Markus Aspelmayer: Sharing fascination and curiosity!

Markus Aspelmeyer with ball organizer Oliver Lehmann / Photo: Sabine Hauswirth

Basic research means expanding the boundaries of our knowledge. My expectation? That the assumptions on which our theories are based do not contradict each other. In other words, our scientific world view should be consistent at its core. This is currently not the case.
Two of the major pillars of modern physics, quantum theory and the general theory of relativity, have been outstandingly confirmed by experiments, but they are based on world views that exclude each other. For more than half a century, there has been speculation as to whether there could be experiments that resolve this fascinating dilemma. Today, we are closer to solving it than ever before.

For me, imparting knowledge means passing on this fascination and curiosity: across generations and borders.

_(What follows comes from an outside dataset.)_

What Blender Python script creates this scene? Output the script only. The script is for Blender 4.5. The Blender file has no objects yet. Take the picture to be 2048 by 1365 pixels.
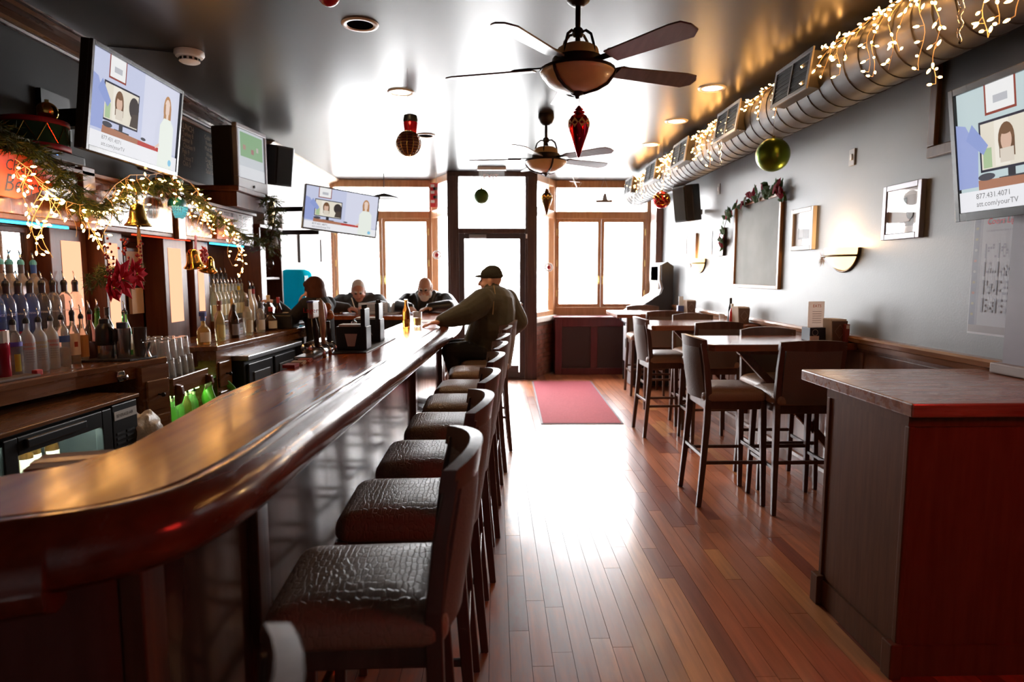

Last year alone, our team consisted of researchers from 17 countries worldwide, aged between 16 and 86. It is an unconventional and creative atmosphere in which new ideas and approaches are constantly emerging.

Building a bridge between generations, internationality, openness to new ideas: the Viennese ball tradition has long stood for this as well. The Vienna Science Ball builds a bridge to the sciences in a unique way. I wish us all a glittering ball night with lots of exchange, and a successful research year 2025!

Markus Aspelmeyer is a professor of quantum information at the University of Vienna. He and his research group are part of quantA, a research network funded by the Austrian Science Fund FWF as a cluster of excellence.